| EXERCISE PROMPT |
Read the listing below and copy out every line that holds "this".

| DATA SHOWN |
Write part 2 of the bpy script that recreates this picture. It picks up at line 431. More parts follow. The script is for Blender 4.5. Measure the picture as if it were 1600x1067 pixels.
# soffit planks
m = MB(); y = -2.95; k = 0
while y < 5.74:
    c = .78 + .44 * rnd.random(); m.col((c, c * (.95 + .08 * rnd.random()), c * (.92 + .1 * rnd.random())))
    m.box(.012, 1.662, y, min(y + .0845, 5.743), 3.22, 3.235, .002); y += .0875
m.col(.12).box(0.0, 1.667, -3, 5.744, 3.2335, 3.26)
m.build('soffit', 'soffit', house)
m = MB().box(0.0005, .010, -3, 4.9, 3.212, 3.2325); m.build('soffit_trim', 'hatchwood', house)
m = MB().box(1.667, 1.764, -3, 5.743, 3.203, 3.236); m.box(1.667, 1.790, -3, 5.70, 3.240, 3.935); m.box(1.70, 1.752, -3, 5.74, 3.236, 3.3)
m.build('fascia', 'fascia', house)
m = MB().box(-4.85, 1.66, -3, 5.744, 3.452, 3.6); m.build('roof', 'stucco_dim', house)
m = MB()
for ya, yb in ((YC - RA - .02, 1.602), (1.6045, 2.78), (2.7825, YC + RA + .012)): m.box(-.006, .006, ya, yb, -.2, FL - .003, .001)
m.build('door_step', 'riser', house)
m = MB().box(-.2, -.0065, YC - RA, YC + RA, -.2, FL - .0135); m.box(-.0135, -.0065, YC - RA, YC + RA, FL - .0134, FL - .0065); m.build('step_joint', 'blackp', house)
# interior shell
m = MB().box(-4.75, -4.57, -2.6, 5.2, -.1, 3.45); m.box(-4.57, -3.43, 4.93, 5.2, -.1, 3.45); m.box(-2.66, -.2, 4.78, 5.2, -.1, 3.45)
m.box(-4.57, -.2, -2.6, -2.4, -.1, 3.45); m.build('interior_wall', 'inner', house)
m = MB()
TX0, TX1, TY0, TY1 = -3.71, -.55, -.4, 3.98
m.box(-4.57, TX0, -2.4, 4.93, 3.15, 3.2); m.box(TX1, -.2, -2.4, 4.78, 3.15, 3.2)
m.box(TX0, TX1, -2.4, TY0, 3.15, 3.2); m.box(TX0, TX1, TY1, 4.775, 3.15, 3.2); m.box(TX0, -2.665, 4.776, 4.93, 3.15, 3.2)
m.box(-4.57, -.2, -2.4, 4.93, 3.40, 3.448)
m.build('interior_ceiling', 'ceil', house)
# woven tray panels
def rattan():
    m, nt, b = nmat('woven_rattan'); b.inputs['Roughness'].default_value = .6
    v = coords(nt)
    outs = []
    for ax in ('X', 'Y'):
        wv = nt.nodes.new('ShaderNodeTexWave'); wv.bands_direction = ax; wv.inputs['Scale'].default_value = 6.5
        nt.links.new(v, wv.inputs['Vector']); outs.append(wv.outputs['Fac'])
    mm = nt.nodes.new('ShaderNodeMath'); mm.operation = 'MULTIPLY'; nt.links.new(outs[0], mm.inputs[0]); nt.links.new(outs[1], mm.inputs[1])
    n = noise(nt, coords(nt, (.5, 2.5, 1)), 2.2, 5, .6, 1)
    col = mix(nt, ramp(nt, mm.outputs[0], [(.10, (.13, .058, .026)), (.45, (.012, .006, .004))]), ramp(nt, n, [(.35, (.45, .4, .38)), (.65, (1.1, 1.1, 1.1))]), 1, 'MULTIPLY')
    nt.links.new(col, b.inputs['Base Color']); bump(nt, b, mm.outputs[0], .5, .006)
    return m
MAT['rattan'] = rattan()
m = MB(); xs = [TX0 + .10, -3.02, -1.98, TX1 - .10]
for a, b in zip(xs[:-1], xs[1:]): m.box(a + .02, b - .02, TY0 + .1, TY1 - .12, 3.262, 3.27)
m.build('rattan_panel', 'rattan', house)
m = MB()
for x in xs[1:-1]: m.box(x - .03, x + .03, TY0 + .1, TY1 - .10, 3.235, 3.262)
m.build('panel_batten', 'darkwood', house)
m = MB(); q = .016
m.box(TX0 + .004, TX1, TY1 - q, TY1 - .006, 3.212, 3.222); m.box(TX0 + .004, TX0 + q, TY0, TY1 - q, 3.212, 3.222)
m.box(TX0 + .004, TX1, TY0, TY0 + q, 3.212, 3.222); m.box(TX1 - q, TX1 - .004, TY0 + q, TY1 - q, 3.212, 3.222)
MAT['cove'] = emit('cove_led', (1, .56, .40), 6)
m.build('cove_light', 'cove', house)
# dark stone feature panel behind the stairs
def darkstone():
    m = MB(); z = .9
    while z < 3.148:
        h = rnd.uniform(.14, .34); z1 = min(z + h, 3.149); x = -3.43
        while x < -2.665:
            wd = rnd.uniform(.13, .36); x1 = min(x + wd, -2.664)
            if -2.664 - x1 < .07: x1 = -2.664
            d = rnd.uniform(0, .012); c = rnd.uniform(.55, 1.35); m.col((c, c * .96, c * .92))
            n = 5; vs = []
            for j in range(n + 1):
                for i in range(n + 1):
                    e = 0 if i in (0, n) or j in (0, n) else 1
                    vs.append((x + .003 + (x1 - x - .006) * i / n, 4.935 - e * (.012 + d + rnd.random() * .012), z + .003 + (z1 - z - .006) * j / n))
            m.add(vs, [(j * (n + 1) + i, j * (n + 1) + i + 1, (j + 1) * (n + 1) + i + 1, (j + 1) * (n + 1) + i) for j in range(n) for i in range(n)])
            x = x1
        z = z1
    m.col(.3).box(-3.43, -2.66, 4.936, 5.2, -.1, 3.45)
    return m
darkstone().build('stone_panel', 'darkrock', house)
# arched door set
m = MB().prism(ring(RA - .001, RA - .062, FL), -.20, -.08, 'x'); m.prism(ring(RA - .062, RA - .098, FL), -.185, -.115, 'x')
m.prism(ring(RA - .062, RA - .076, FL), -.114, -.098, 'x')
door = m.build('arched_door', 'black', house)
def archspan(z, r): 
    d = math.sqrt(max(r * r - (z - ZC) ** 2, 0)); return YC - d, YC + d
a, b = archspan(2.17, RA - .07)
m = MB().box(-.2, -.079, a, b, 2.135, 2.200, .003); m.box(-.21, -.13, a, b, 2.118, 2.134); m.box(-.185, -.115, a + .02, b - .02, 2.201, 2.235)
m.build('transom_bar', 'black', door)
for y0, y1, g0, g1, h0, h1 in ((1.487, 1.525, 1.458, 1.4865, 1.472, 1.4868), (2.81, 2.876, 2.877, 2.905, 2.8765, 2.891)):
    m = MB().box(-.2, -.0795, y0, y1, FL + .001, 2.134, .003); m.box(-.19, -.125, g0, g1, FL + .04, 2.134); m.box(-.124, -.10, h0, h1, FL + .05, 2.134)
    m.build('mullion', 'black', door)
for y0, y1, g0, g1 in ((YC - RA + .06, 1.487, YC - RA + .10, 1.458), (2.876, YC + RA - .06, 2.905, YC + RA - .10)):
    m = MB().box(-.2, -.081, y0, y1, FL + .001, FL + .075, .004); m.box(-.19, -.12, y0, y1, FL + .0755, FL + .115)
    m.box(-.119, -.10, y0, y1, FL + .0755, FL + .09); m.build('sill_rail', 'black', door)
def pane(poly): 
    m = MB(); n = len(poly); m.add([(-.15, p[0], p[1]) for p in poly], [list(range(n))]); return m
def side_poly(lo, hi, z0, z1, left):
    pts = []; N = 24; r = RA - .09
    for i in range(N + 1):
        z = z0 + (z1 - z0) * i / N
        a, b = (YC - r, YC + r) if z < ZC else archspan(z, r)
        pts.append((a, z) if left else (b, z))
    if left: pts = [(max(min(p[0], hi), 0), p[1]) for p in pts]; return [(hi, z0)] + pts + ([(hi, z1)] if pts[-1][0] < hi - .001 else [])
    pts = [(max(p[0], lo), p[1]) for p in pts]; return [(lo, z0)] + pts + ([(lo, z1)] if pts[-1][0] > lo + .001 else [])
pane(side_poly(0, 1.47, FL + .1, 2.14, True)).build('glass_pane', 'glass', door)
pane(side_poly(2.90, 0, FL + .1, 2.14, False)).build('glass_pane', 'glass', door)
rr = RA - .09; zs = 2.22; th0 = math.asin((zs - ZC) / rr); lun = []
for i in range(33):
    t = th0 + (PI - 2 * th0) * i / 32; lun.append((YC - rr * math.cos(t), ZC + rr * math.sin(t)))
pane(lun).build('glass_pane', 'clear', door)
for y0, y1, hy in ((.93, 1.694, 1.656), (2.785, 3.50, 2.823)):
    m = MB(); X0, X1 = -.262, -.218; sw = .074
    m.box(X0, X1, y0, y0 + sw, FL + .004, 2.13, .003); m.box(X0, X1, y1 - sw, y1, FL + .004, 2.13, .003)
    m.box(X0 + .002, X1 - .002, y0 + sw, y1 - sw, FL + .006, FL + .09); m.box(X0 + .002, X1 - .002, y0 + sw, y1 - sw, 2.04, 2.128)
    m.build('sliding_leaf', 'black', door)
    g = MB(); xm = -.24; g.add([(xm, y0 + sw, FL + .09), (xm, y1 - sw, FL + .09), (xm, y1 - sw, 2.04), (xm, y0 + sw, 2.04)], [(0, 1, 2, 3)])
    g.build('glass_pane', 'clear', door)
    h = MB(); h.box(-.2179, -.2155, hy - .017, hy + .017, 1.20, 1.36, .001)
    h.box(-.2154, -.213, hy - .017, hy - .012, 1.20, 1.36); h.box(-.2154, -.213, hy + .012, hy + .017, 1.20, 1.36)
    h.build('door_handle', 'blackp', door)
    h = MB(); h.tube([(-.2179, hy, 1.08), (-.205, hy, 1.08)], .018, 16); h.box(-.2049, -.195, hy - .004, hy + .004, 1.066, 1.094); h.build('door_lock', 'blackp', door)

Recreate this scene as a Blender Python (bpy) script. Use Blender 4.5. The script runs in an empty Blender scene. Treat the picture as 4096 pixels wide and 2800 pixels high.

| TASK SOLUTION |
Write part 2 of the bpy script that recreates this picture. It picks up at line 431. More parts follow. The script is for Blender 4.5. Measure the picture as if it were 1600x1067 pixels.
Recreate this scene as a Blender Python (bpy) script. Use Blender 4.5. The script runs in an empty Blender scene. Treat the picture as 4096 pixels wide and 2800 pixels high.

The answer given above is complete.